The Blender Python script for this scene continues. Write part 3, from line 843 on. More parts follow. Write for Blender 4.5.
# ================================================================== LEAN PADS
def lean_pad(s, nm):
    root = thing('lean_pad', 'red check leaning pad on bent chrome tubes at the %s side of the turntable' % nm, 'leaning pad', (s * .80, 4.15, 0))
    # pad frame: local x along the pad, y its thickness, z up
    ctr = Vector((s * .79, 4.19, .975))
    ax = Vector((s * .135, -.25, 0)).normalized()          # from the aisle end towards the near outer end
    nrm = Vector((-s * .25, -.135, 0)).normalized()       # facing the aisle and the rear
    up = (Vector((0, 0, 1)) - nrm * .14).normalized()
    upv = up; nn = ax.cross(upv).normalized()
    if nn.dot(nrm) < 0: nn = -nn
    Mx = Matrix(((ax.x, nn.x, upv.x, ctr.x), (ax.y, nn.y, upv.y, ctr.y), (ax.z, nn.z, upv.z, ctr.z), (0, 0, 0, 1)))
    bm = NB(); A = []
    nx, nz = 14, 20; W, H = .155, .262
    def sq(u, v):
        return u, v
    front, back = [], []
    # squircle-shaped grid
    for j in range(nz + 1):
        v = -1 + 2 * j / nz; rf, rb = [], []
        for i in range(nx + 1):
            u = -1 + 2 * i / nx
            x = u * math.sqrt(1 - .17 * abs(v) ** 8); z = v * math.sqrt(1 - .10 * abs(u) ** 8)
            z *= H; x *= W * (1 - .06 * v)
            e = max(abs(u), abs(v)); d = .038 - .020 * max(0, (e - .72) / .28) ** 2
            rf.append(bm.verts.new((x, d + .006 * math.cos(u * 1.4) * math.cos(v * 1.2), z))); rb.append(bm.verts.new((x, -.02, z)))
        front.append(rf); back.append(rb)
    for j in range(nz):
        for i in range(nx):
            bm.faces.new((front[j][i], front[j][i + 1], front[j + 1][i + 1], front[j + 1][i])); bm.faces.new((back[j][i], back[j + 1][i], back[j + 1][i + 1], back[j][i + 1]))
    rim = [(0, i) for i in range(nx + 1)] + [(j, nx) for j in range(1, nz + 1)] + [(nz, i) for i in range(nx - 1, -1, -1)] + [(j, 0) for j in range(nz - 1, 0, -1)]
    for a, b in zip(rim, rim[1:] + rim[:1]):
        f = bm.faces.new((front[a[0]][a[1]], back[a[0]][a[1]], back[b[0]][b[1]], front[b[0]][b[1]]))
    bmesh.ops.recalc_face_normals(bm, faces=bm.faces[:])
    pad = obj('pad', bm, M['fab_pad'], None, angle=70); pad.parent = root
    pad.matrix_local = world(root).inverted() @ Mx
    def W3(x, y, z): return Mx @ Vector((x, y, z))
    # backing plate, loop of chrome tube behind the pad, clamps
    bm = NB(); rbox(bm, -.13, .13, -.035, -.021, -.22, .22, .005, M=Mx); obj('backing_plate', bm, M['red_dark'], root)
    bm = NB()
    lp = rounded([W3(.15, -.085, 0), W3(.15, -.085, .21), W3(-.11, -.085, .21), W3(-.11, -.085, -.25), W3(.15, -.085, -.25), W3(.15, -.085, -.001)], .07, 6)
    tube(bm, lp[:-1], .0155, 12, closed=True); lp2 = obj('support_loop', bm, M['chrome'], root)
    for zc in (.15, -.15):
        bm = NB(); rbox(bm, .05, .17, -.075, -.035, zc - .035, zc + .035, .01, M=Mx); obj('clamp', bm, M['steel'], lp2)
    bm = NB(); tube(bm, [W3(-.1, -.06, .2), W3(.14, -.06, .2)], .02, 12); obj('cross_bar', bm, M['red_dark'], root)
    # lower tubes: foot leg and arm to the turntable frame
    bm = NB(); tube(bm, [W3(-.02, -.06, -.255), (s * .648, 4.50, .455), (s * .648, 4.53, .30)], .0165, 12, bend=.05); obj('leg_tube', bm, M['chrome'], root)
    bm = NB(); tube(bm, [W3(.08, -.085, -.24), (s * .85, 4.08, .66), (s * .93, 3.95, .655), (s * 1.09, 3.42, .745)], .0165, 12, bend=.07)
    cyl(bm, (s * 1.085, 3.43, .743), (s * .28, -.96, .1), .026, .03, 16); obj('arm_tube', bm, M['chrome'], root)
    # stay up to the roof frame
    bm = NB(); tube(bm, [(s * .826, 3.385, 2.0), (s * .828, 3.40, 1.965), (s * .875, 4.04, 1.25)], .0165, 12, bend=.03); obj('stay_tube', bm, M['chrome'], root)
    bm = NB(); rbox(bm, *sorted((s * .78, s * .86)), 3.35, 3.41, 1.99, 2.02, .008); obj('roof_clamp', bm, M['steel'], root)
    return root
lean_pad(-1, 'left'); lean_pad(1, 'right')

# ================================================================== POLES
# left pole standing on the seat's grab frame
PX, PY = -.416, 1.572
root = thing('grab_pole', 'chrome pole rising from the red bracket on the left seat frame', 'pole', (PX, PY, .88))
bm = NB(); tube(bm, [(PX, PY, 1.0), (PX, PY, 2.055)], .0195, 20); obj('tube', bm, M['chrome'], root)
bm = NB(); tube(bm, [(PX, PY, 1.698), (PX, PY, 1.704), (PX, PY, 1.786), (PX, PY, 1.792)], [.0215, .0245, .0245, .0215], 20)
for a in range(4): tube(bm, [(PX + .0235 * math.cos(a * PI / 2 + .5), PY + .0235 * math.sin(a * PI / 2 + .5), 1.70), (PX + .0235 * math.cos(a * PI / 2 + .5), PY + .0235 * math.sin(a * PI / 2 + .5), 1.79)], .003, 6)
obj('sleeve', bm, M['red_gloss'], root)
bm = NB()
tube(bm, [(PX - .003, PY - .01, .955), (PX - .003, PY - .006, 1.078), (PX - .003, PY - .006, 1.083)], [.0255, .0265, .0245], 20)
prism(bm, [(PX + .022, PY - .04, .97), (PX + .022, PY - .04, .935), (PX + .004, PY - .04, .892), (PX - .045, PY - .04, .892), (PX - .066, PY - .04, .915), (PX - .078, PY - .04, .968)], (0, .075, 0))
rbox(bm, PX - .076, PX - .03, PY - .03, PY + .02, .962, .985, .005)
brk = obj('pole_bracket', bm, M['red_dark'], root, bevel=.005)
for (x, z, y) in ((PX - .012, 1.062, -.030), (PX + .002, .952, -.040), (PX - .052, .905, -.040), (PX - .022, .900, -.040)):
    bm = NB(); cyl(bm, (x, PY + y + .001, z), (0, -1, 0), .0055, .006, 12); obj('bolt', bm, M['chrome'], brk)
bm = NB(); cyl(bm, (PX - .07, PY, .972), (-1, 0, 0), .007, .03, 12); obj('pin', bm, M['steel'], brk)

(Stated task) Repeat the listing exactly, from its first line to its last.

(Written solution)
The Blender Python script for this scene continues. Write part 3, from line 843 on. More parts follow. Write for Blender 4.5.
# ================================================================== LEAN PADS
def lean_pad(s, nm):
    root = thing('lean_pad', 'red check leaning pad on bent chrome tubes at the %s side of the turntable' % nm, 'leaning pad', (s * .80, 4.15, 0))
    # pad frame: local x along the pad, y its thickness, z up
    ctr = Vector((s * .79, 4.19, .975))
    ax = Vector((s * .135, -.25, 0)).normalized()          # from the aisle end towards the near outer end
    nrm = Vector((-s * .25, -.135, 0)).normalized()       # facing the aisle and the rear
    up = (Vector((0, 0, 1)) - nrm * .14).normalized()
    upv = up; nn = ax.cross(upv).normalized()
    if nn.dot(nrm) < 0: nn = -nn
    Mx = Matrix(((ax.x, nn.x, upv.x, ctr.x), (ax.y, nn.y, upv.y, ctr.y), (ax.z, nn.z, upv.z, ctr.z), (0, 0, 0, 1)))
    bm = NB(); A = []
    nx, nz = 14, 20; W, H = .155, .262
    def sq(u, v):
        return u, v
    front, back = [], []
    # squircle-shaped grid
    for j in range(nz + 1):
        v = -1 + 2 * j / nz; rf, rb = [], []
        for i in range(nx + 1):
            u = -1 + 2 * i / nx
            x = u * math.sqrt(1 - .17 * abs(v) ** 8); z = v * math.sqrt(1 - .10 * abs(u) ** 8)
            z *= H; x *= W * (1 - .06 * v)
            e = max(abs(u), abs(v)); d = .038 - .020 * max(0, (e - .72) / .28) ** 2
            rf.append(bm.verts.new((x, d + .006 * math.cos(u * 1.4) * math.cos(v * 1.2), z))); rb.append(bm.verts.new((x, -.02, z)))
        front.append(rf); back.append(rb)
    for j in range(nz):
        for i in range(nx):
            bm.faces.new((front[j][i], front[j][i + 1], front[j + 1][i + 1], front[j + 1][i])); bm.faces.new((back[j][i], back[j + 1][i], back[j + 1][i + 1], back[j][i + 1]))
    rim = [(0, i) for i in range(nx + 1)] + [(j, nx) for j in range(1, nz + 1)] + [(nz, i) for i in range(nx - 1, -1, -1)] + [(j, 0) for j in range(nz - 1, 0, -1)]
    for a, b in zip(rim, rim[1:] + rim[:1]):
        f = bm.faces.new((front[a[0]][a[1]], back[a[0]][a[1]], back[b[0]][b[1]], front[b[0]][b[1]]))
    bmesh.ops.recalc_face_normals(bm, faces=bm.faces[:])
    pad = obj('pad', bm, M['fab_pad'], None, angle=70); pad.parent = root
    pad.matrix_local = world(root).inverted() @ Mx
    def W3(x, y, z): return Mx @ Vector((x, y, z))
    # backing plate, loop of chrome tube behind the pad, clamps
    bm = NB(); rbox(bm, -.13, .13, -.035, -.021, -.22, .22, .005, M=Mx); obj('backing_plate', bm, M['red_dark'], root)
    bm = NB()
    lp = rounded([W3(.15, -.085, 0), W3(.15, -.085, .21), W3(-.11, -.085, .21), W3(-.11, -.085, -.25), W3(.15, -.085, -.25), W3(.15, -.085, -.001)], .07, 6)
    tube(bm, lp[:-1], .0155, 12, closed=True); lp2 = obj('support_loop', bm, M['chrome'], root)
    for zc in (.15, -.15):
        bm = NB(); rbox(bm, .05, .17, -.075, -.035, zc - .035, zc + .035, .01, M=Mx); obj('clamp', bm, M['steel'], lp2)
    bm = NB(); tube(bm, [W3(-.1, -.06, .2), W3(.14, -.06, .2)], .02, 12); obj('cross_bar', bm, M['red_dark'], root)
    # lower tubes: foot leg and arm to the turntable frame
    bm = NB(); tube(bm, [W3(-.02, -.06, -.255), (s * .648, 4.50, .455), (s * .648, 4.53, .30)], .0165, 12, bend=.05); obj('leg_tube', bm, M['chrome'], root)
    bm = NB(); tube(bm, [W3(.08, -.085, -.24), (s * .85, 4.08, .66), (s * .93, 3.95, .655), (s * 1.09, 3.42, .745)], .0165, 12, bend=.07)
    cyl(bm, (s * 1.085, 3.43, .743), (s * .28, -.96, .1), .026, .03, 16); obj('arm_tube', bm, M['chrome'], root)
    # stay up to the roof frame
    bm = NB(); tube(bm, [(s * .826, 3.385, 2.0), (s * .828, 3.40, 1.965), (s * .875, 4.04, 1.25)], .0165, 12, bend=.03); obj('stay_tube', bm, M['chrome'], root)
    bm = NB(); rbox(bm, *sorted((s * .78, s * .86)), 3.35, 3.41, 1.99, 2.02, .008); obj('roof_clamp', bm, M['steel'], root)
    return root
lean_pad(-1, 'left'); lean_pad(1, 'right')

# ================================================================== POLES
# left pole standing on the seat's grab frame
PX, PY = -.416, 1.572
root = thing('grab_pole', 'chrome pole rising from the red bracket on the left seat frame', 'pole', (PX, PY, .88))
bm = NB(); tube(bm, [(PX, PY, 1.0), (PX, PY, 2.055)], .0195, 20); obj('tube', bm, M['chrome'], root)
bm = NB(); tube(bm, [(PX, PY, 1.698), (PX, PY, 1.704), (PX, PY, 1.786), (PX, PY, 1.792)], [.0215, .0245, .0245, .0215], 20)
for a in range(4): tube(bm, [(PX + .0235 * math.cos(a * PI / 2 + .5), PY + .0235 * math.sin(a * PI / 2 + .5), 1.70), (PX + .0235 * math.cos(a * PI / 2 + .5), PY + .0235 * math.sin(a * PI / 2 + .5), 1.79)], .003, 6)
obj('sleeve', bm, M['red_gloss'], root)
bm = NB()
tube(bm, [(PX - .003, PY - .01, .955), (PX - .003, PY - .006, 1.078), (PX - .003, PY - .006, 1.083)], [.0255, .0265, .0245], 20)
prism(bm, [(PX + .022, PY - .04, .97), (PX + .022, PY - .04, .935), (PX + .004, PY - .04, .892), (PX - .045, PY - .04, .892), (PX - .066, PY - .04, .915), (PX - .078, PY - .04, .968)], (0, .075, 0))
rbox(bm, PX - .076, PX - .03, PY - .03, PY + .02, .962, .985, .005)
brk = obj('pole_bracket', bm, M['red_dark'], root, bevel=.005)
for (x, z, y) in ((PX - .012, 1.062, -.030), (PX + .002, .952, -.040), (PX - .052, .905, -.040), (PX - .022, .900, -.040)):
    bm = NB(); cyl(bm, (x, PY + y + .001, z), (0, -1, 0), .0055, .006, 12); obj('bolt', bm, M['chrome'], brk)
bm = NB(); cyl(bm, (PX - .07, PY, .972), (-1, 0, 0), .007, .03, 12); obj('pin', bm, M['steel'], brk)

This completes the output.